# Start of INPUT RECORDS
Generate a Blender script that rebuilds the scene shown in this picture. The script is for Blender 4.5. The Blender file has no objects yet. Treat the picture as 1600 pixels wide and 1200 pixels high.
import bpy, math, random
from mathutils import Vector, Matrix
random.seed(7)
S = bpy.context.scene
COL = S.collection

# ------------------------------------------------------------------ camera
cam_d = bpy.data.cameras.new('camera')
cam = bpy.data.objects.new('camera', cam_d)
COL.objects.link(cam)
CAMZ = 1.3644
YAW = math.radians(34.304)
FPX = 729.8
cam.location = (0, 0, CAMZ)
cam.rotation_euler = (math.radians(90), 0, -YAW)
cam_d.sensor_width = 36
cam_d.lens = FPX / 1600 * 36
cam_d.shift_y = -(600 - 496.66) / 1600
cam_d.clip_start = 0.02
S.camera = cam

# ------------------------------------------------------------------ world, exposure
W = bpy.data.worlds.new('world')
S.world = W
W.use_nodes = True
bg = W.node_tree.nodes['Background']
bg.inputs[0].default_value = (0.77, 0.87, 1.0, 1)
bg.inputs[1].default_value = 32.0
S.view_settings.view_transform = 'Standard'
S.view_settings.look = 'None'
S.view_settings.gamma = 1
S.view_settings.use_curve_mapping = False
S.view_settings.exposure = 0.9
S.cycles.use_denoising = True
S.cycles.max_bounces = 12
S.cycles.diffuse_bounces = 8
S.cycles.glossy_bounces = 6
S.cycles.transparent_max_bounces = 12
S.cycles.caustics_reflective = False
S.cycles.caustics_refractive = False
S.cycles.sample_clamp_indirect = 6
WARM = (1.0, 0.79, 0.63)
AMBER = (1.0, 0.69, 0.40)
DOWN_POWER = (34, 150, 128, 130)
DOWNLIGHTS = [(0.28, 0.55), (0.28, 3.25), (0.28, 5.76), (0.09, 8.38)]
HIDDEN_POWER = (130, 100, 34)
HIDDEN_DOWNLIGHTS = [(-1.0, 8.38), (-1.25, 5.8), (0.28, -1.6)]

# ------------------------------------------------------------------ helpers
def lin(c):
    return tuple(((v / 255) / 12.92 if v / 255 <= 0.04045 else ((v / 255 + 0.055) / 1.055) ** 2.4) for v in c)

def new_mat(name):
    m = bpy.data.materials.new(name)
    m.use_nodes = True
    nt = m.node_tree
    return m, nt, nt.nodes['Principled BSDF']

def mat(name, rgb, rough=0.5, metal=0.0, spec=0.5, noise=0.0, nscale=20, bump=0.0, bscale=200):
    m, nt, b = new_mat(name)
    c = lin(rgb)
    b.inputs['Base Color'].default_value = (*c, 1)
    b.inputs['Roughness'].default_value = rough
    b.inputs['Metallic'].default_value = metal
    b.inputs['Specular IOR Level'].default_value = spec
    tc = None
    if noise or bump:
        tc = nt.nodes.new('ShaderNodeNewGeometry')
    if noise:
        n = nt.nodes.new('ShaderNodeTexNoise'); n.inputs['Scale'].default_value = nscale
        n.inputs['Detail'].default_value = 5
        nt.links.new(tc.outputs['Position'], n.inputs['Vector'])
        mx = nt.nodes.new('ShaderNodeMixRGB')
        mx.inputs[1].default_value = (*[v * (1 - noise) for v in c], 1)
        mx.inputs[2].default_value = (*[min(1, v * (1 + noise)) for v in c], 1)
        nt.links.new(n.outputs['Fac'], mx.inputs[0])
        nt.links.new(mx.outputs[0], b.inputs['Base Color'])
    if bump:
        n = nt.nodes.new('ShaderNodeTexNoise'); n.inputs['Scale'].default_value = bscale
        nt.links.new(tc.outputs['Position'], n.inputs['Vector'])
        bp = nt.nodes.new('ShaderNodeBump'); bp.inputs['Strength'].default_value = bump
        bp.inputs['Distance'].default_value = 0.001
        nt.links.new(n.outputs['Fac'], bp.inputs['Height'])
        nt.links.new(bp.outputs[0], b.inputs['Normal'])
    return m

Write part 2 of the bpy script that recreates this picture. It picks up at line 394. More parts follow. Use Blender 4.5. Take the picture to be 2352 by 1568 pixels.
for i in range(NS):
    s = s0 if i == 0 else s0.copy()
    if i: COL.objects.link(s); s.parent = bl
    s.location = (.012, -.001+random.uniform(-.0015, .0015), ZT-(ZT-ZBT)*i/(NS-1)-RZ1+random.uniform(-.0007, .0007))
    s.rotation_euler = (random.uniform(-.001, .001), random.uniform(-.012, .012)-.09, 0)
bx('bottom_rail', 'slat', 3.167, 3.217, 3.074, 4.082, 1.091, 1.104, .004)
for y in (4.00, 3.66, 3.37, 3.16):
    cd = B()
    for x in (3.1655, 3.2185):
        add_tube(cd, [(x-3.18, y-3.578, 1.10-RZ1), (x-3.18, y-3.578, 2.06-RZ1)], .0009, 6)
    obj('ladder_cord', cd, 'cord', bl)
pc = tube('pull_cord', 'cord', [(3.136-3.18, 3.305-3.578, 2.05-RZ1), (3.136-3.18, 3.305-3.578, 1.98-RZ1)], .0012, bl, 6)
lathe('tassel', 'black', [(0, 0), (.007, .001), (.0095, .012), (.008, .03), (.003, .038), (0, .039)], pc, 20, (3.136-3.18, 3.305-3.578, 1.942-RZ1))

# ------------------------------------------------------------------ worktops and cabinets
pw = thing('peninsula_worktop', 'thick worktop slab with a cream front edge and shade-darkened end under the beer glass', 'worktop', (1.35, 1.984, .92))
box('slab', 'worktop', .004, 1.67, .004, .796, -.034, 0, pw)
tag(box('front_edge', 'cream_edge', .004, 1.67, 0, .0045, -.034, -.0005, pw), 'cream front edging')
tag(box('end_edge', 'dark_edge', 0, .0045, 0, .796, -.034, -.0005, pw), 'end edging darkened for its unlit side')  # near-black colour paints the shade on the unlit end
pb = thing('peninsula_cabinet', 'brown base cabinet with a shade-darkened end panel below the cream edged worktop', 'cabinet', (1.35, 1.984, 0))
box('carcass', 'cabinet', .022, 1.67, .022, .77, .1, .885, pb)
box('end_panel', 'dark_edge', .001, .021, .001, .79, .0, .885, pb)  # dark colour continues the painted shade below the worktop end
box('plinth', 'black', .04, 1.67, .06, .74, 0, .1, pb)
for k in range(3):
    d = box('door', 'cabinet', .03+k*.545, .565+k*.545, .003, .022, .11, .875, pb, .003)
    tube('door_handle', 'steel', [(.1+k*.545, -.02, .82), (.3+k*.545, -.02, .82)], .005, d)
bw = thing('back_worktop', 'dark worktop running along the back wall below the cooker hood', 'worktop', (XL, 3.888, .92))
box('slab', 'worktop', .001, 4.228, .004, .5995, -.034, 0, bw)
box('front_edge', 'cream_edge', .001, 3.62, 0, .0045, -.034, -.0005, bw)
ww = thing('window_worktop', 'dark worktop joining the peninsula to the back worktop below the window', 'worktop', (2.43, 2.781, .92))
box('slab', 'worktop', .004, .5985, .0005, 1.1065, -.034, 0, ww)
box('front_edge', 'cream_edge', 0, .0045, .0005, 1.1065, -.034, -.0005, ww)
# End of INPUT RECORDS
Transcribe all of the entries without altering anything.

Generate a Blender script that rebuilds the scene shown in this picture. The script is for Blender 4.5. The Blender file has no objects yet. Treat the picture as 1600 pixels wide and 1200 pixels high.
import bpy, math, random
from mathutils import Vector, Matrix
random.seed(7)
S = bpy.context.scene
COL = S.collection

# ------------------------------------------------------------------ camera
cam_d = bpy.data.cameras.new('camera')
cam = bpy.data.objects.new('camera', cam_d)
COL.objects.link(cam)
CAMZ = 1.3644
YAW = math.radians(34.304)
FPX = 729.8
cam.location = (0, 0, CAMZ)
cam.rotation_euler = (math.radians(90), 0, -YAW)
cam_d.sensor_width = 36
cam_d.lens = FPX / 1600 * 36
cam_d.shift_y = -(600 - 496.66) / 1600
cam_d.clip_start = 0.02
S.camera = cam

# ------------------------------------------------------------------ world, exposure
W = bpy.data.worlds.new('world')
S.world = W
W.use_nodes = True
bg = W.node_tree.nodes['Background']
bg.inputs[0].default_value = (0.77, 0.87, 1.0, 1)
bg.inputs[1].default_value = 32.0
S.view_settings.view_transform = 'Standard'
S.view_settings.look = 'None'
S.view_settings.gamma = 1
S.view_settings.use_curve_mapping = False
S.view_settings.exposure = 0.9
S.cycles.use_denoising = True
S.cycles.max_bounces = 12
S.cycles.diffuse_bounces = 8
S.cycles.glossy_bounces = 6
S.cycles.transparent_max_bounces = 12
S.cycles.caustics_reflective = False
S.cycles.caustics_refractive = False
S.cycles.sample_clamp_indirect = 6
WARM = (1.0, 0.79, 0.63)
AMBER = (1.0, 0.69, 0.40)
DOWN_POWER = (34, 150, 128, 130)
DOWNLIGHTS = [(0.28, 0.55), (0.28, 3.25), (0.28, 5.76), (0.09, 8.38)]
HIDDEN_POWER = (130, 100, 34)
HIDDEN_DOWNLIGHTS = [(-1.0, 8.38), (-1.25, 5.8), (0.28, -1.6)]

# ------------------------------------------------------------------ helpers
def lin(c):
    return tuple(((v / 255) / 12.92 if v / 255 <= 0.04045 else ((v / 255 + 0.055) / 1.055) ** 2.4) for v in c)

def new_mat(name):
    m = bpy.data.materials.new(name)
    m.use_nodes = True
    nt = m.node_tree
    return m, nt, nt.nodes['Principled BSDF']

def mat(name, rgb, rough=0.5, metal=0.0, spec=0.5, noise=0.0, nscale=20, bump=0.0, bscale=200):
    m, nt, b = new_mat(name)
    c = lin(rgb)
    b.inputs['Base Color'].default_value = (*c, 1)
    b.inputs['Roughness'].default_value = rough
    b.inputs['Metallic'].default_value = metal
    b.inputs['Specular IOR Level'].default_value = spec
    tc = None
    if noise or bump:
        tc = nt.nodes.new('ShaderNodeNewGeometry')
    if noise:
        n = nt.nodes.new('ShaderNodeTexNoise'); n.inputs['Scale'].default_value = nscale
        n.inputs['Detail'].default_value = 5
        nt.links.new(tc.outputs['Position'], n.inputs['Vector'])
        mx = nt.nodes.new('ShaderNodeMixRGB')
        mx.inputs[1].default_value = (*[v * (1 - noise) for v in c], 1)
        mx.inputs[2].default_value = (*[min(1, v * (1 + noise)) for v in c], 1)
        nt.links.new(n.outputs['Fac'], mx.inputs[0])
        nt.links.new(mx.outputs[0], b.inputs['Base Color'])
    if bump:
        n = nt.nodes.new('ShaderNodeTexNoise'); n.inputs['Scale'].default_value = bscale
        nt.links.new(tc.outputs['Position'], n.inputs['Vector'])
        bp = nt.nodes.new('ShaderNodeBump'); bp.inputs['Strength'].default_value = bump
        bp.inputs['Distance'].default_value = 0.001
        nt.links.new(n.outputs['Fac'], bp.inputs['Height'])
        nt.links.new(bp.outputs[0], b.inputs['Normal'])
    return m

Write part 2 of the bpy script that recreates this picture. It picks up at line 394. More parts follow. Use Blender 4.5. Take the picture to be 2352 by 1568 pixels.
for i in range(NS):
    s = s0 if i == 0 else s0.copy()
    if i: COL.objects.link(s); s.parent = bl
    s.location = (.012, -.001+random.uniform(-.0015, .0015), ZT-(ZT-ZBT)*i/(NS-1)-RZ1+random.uniform(-.0007, .0007))
    s.rotation_euler = (random.uniform(-.001, .001), random.uniform(-.012, .012)-.09, 0)
bx('bottom_rail', 'slat', 3.167, 3.217, 3.074, 4.082, 1.091, 1.104, .004)
for y in (4.00, 3.66, 3.37, 3.16):
    cd = B()
    for x in (3.1655, 3.2185):
        add_tube(cd, [(x-3.18, y-3.578, 1.10-RZ1), (x-3.18, y-3.578, 2.06-RZ1)], .0009, 6)
    obj('ladder_cord', cd, 'cord', bl)
pc = tube('pull_cord', 'cord', [(3.136-3.18, 3.305-3.578, 2.05-RZ1), (3.136-3.18, 3.305-3.578, 1.98-RZ1)], .0012, bl, 6)
lathe('tassel', 'black', [(0, 0), (.007, .001), (.0095, .012), (.008, .03), (.003, .038), (0, .039)], pc, 20, (3.136-3.18, 3.305-3.578, 1.942-RZ1))

# ------------------------------------------------------------------ worktops and cabinets
pw = thing('peninsula_worktop', 'thick worktop slab with a cream front edge and shade-darkened end under the beer glass', 'worktop', (1.35, 1.984, .92))
box('slab', 'worktop', .004, 1.67, .004, .796, -.034, 0, pw)
tag(box('front_edge', 'cream_edge', .004, 1.67, 0, .0045, -.034, -.0005, pw), 'cream front edging')
tag(box('end_edge', 'dark_edge', 0, .0045, 0, .796, -.034, -.0005, pw), 'end edging darkened for its unlit side')  # near-black colour paints the shade on the unlit end
pb = thing('peninsula_cabinet', 'brown base cabinet with a shade-darkened end panel below the cream edged worktop', 'cabinet', (1.35, 1.984, 0))
box('carcass', 'cabinet', .022, 1.67, .022, .77, .1, .885, pb)
box('end_panel', 'dark_edge', .001, .021, .001, .79, .0, .885, pb)  # dark colour continues the painted shade below the worktop end
box('plinth', 'black', .04, 1.67, .06, .74, 0, .1, pb)
for k in range(3):
    d = box('door', 'cabinet', .03+k*.545, .565+k*.545, .003, .022, .11, .875, pb, .003)
    tube('door_handle', 'steel', [(.1+k*.545, -.02, .82), (.3+k*.545, -.02, .82)], .005, d)
bw = thing('back_worktop', 'dark worktop running along the back wall below the cooker hood', 'worktop', (XL, 3.888, .92))
box('slab', 'worktop', .001, 4.228, .004, .5995, -.034, 0, bw)
box('front_edge', 'cream_edge', .001, 3.62, 0, .0045, -.034, -.0005, bw)
ww = thing('window_worktop', 'dark worktop joining the peninsula to the back worktop below the window', 'worktop', (2.43, 2.781, .92))
box('slab', 'worktop', .004, .5985, .0005, 1.1065, -.034, 0, ww)
box('front_edge', 'cream_edge', 0, .0045, .0005, 1.1065, -.034, -.0005, ww)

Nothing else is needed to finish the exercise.